[Data items]
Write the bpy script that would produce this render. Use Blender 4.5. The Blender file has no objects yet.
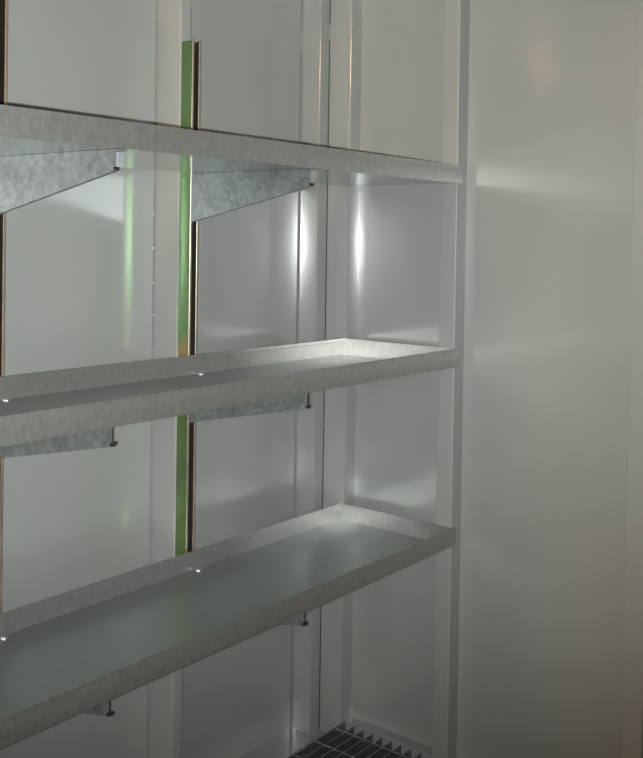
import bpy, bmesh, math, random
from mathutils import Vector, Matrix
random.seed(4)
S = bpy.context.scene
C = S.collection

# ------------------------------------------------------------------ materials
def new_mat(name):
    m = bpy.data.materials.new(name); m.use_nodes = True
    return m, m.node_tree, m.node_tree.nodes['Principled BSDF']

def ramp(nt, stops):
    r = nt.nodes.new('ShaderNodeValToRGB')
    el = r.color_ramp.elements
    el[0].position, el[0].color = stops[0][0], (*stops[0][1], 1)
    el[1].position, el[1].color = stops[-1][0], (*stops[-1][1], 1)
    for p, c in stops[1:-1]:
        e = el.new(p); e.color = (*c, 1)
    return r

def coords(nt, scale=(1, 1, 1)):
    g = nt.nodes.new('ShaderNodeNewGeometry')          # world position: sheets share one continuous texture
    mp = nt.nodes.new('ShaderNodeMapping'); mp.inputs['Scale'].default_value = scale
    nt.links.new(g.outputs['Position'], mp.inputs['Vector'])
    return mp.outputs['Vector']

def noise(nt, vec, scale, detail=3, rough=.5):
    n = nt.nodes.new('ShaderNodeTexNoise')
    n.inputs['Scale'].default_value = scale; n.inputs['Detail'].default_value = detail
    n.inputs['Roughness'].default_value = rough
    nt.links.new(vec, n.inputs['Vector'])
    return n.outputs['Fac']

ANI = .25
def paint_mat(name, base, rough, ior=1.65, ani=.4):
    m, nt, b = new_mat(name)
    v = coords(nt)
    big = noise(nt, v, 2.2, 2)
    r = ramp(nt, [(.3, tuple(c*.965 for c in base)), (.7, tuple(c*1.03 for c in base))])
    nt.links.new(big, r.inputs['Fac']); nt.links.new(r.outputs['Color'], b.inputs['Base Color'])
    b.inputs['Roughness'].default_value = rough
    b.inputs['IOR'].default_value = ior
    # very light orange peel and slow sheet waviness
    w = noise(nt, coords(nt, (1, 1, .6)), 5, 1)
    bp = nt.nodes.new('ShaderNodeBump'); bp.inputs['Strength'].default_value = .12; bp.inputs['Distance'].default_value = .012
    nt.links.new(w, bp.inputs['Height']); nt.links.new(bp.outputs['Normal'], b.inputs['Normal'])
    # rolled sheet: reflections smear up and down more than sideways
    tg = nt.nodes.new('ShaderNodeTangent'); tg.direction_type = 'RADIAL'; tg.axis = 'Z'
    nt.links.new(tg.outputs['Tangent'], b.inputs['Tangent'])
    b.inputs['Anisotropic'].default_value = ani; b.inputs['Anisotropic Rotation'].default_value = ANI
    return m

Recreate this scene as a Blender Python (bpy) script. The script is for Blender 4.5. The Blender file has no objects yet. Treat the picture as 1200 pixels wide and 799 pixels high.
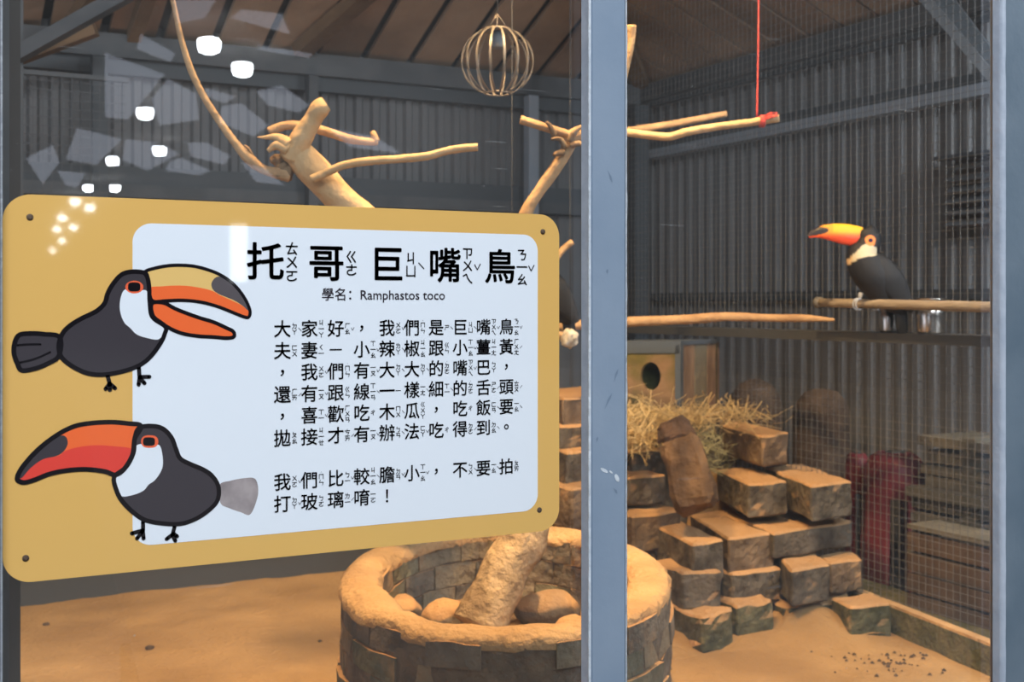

What the task asks: Omit every picture while copying the listing above exactly.

Written answer:
Write the bpy script that would produce this render. Use Blender 4.5. The Blender file has no objects yet.
import bpy, bmesh, math, random
from mathutils import Vector, Matrix
random.seed(4)
S = bpy.context.scene
C = S.collection

# ------------------------------------------------------------------ materials
def new_mat(name):
    m = bpy.data.materials.new(name); m.use_nodes = True
    return m, m.node_tree, m.node_tree.nodes['Principled BSDF']

def ramp(nt, stops):
    r = nt.nodes.new('ShaderNodeValToRGB')
    el = r.color_ramp.elements
    el[0].position, el[0].color = stops[0][0], (*stops[0][1], 1)
    el[1].position, el[1].color = stops[-1][0], (*stops[-1][1], 1)
    for p, c in stops[1:-1]:
        e = el.new(p); e.color = (*c, 1)
    return r

def coords(nt, scale=(1, 1, 1)):
    g = nt.nodes.new('ShaderNodeNewGeometry')          # world position: sheets share one continuous texture
    mp = nt.nodes.new('ShaderNodeMapping'); mp.inputs['Scale'].default_value = scale
    nt.links.new(g.outputs['Position'], mp.inputs['Vector'])
    return mp.outputs['Vector']

def noise(nt, vec, scale, detail=3, rough=.5):
    n = nt.nodes.new('ShaderNodeTexNoise')
    n.inputs['Scale'].default_value = scale; n.inputs['Detail'].default_value = detail
    n.inputs['Roughness'].default_value = rough
    nt.links.new(vec, n.inputs['Vector'])
    return n.outputs['Fac']

ANI = .25
def paint_mat(name, base, rough, ior=1.65, ani=.4):
    m, nt, b = new_mat(name)
    v = coords(nt)
    big = noise(nt, v, 2.2, 2)
    r = ramp(nt, [(.3, tuple(c*.965 for c in base)), (.7, tuple(c*1.03 for c in base))])
    nt.links.new(big, r.inputs['Fac']); nt.links.new(r.outputs['Color'], b.inputs['Base Color'])
    b.inputs['Roughness'].default_value = rough
    b.inputs['IOR'].default_value = ior
    # very light orange peel and slow sheet waviness
    w = noise(nt, coords(nt, (1, 1, .6)), 5, 1)
    bp = nt.nodes.new('ShaderNodeBump'); bp.inputs['Strength'].default_value = .12; bp.inputs['Distance'].default_value = .012
    nt.links.new(w, bp.inputs['Height']); nt.links.new(bp.outputs['Normal'], b.inputs['Normal'])
    # rolled sheet: reflections smear up and down more than sideways
    tg = nt.nodes.new('ShaderNodeTangent'); tg.direction_type = 'RADIAL'; tg.axis = 'Z'
    nt.links.new(tg.outputs['Tangent'], b.inputs['Tangent'])
    b.inputs['Anisotropic'].default_value = ani; b.inputs['Anisotropic Rotation'].default_value = ANI
    return m

Recreate this scene as a Blender Python (bpy) script. The script is for Blender 4.5. The Blender file has no objects yet. Treat the picture as 1200 pixels wide and 799 pixels high.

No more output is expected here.